Everything and Peter Alwast

I meant to mention Peter Alwast after seeing his work a while ago. But you know what happens. I got caught up with other artists I saw there. Mari Velonaki came on my radio show a couple of weeks ago. We’ve got an interview with Eugene Carchesio in the next issue of Cyclic Defrost. I mentioned his work here too.

But I’m yet to say anything about Peter Alwast.

That’s a still from Alwast’s piece (via Gallery Barry Keldoulis). But he won the Queensland new media prize and a still is not new media, even if it is on a canvas. Oh and I hear it’s not ‘new media’ anymore by the way, it’s ‘media’, as in ‘media art’.

Greg Hooper described the prize winning piece, Everything, in Real Time:

The winning piece, Everything (see cover image), by Peter Alwast (it’s an acquisitive award so into the GOMA collection it goes) uses three large projections of what seem to be cut and spliced together clichés of digi-art animation. Shiny pipes, translucent shapes, clouds, mountains, CAD style building frames, lickable butterscotch cars, reflections into shiny domes to show off some projective geometry/linear algebra.
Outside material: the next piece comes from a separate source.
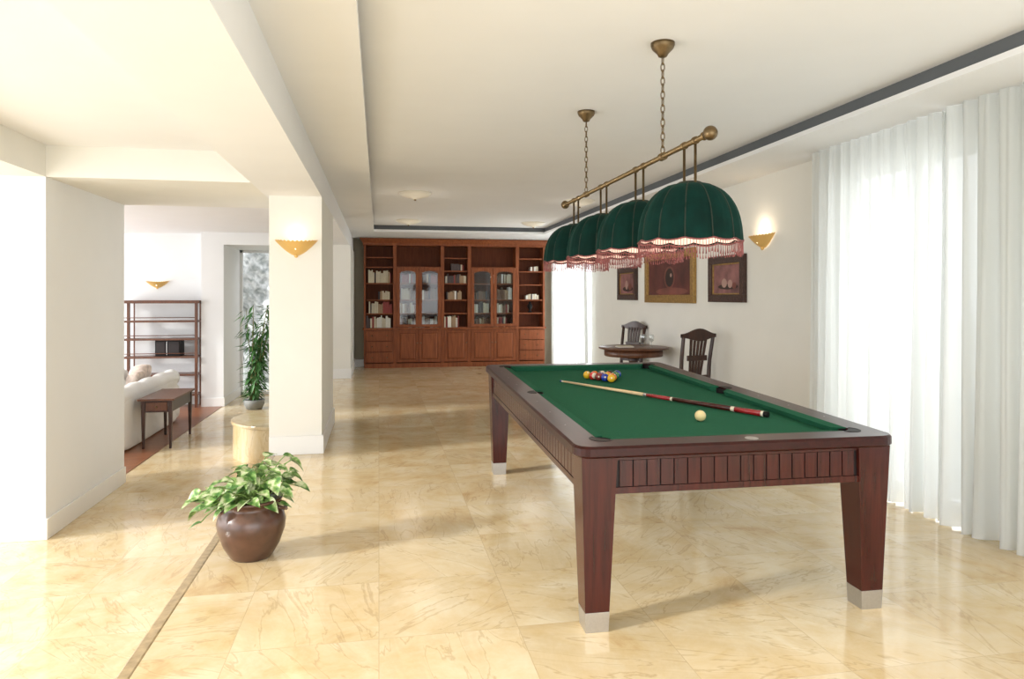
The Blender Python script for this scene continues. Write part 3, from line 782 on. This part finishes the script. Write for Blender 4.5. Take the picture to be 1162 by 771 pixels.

Over the top runs a soundtrack that also seems to recycle the standards of collaged and cut-up sound, even down to the slightly manic sounding street preacher. (Subpsychotic street person rant = gritty urban equivalent of salt-of-the-earth charming peasant folk wisdom?) Overall, there’s an aura of slick and meaningless process, an empty consumption of surfaces that gets a bit creepy.

I just don’t agree at all.

It’s time-enabled painting. That’s three-dimensions – time plus the flat film on wall from three film projectors. A surreal mesh of images, in the three film frames, only heighten the sense of 3D. In the gallery notes, Alwast refers to shifting his gaze from PC monitor to window to phone to TV, and so on. And you get that in the film, the perspective seems to shift internally, so different subjects within the film move independently of one another.

It makes sense. We’re overloading on information. At the moment, for me, it’s Twitter, The Australian and the SMH, the New Yorker, Feedly, abstracts for a conference I’m heading to next week, a Christos Tsiolkas novel and the latest Quarterly Essay (on climate change and coal mining). There’s radio and TV, downloaded HBO series, DVDs, YouTube stars. And I don’t know about you, but I can’t go more than half an hour without checking my phone.

In a way, Alwast’s piece makes some sense of that mess of images. And while media artists are obsessed with technical challenges. Who can do this very macho bout of programming or gear tech or whatever, Alwast’s gone and observed something quite real and quite powerful. It’s a way of seeing the world. Art, I guess.